「松たか子を見てごらん、意味はわかってなくてもまず大きな声を出している」


松:上川さんはおもしろいことが好きなかたで、ふだん、誰よりも早くおもしろいことを見つけてツッコむんですよ。そのツッコミが本当に速い!
ところが、お芝居では、落ち着いてらしてまわりを受け止めてくれるんです。私は、お芝居のなかでなんとかふだんのコンマ何秒速い上川さんを引きずりだしたくて(笑)。でも絶対守るんです、守り抜くんです、いい意味で。考えてみたら、私は芝居のリアクションがちょっと速いほうなので、上川さんとふたり、お互い素早くツッコみまくっていたら、芝居がうるさくなってしまいそうですよね。だから上川さんがペースを崩さないことによっていいバランスを保っていたのかもしれません。

 

黒い瞳をおかしそうにきらきらと輝かせる松さん。おもしろいことに目がないようです。去年、主演した松尾スズキさん演出の舞台『パ・ラパパンパン』でも小日向文世さんと側転合戦(?)をやって大いに笑わせてくれました。

松:小日向さんが稽古場で自主的に側転をやりだしたんです。一回試してみただけかなと思ったら、毎回やるのでこれは本気だと感じ、私もやりたいと思っていました。ふたりが左右から側転をやり出して交差しはじめたら楽しそうじゃないですか(笑)。松尾さんに「松さんもやりますか」と聞かれたかどうか記憶は曖昧ですが、たぶん、私がやりたそうに準備しはじめていたからやることになったのではないかと思います。

 

今、何が必要とされているか瞬時に察知する松さんの聡明さ。
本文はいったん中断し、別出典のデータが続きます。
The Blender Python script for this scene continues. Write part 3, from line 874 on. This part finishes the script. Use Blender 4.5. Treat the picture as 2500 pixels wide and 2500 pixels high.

でも松さんは「野田さんには『たかちゃんは何も考えずにセリフを言っている』と言われますよ」と笑います。

松:『Q』のときに稽古場でみんなが聞いている前でそう言われたんですよ。それは、初舞台の広瀬すずちゃんや演劇経験が少ない志尊淳くんのテンションを上げようという狙いもあったと思います。つまり、とにかくまず声を大きく出せと、「松たか子を見てごらん、意味はわかってなくてもまず声を出している」と。確かにそうで、理屈で考えず、動いてみてわかることもあるんですよね。例えば、野田さんの美しい詩的なセリフを言うときも、意味を考えて言うよりも、言葉を読んだときの気持ちがざわざわすることを大事にしています。舞台で思いきり走り回って大きな声を出したあと、大事なセリフを言うとき、自分がばらばらになっていくような不思議な気持ちになっていくんですね。思いがけない感情が生まれる瞬間、それが演劇では大事な気がしています。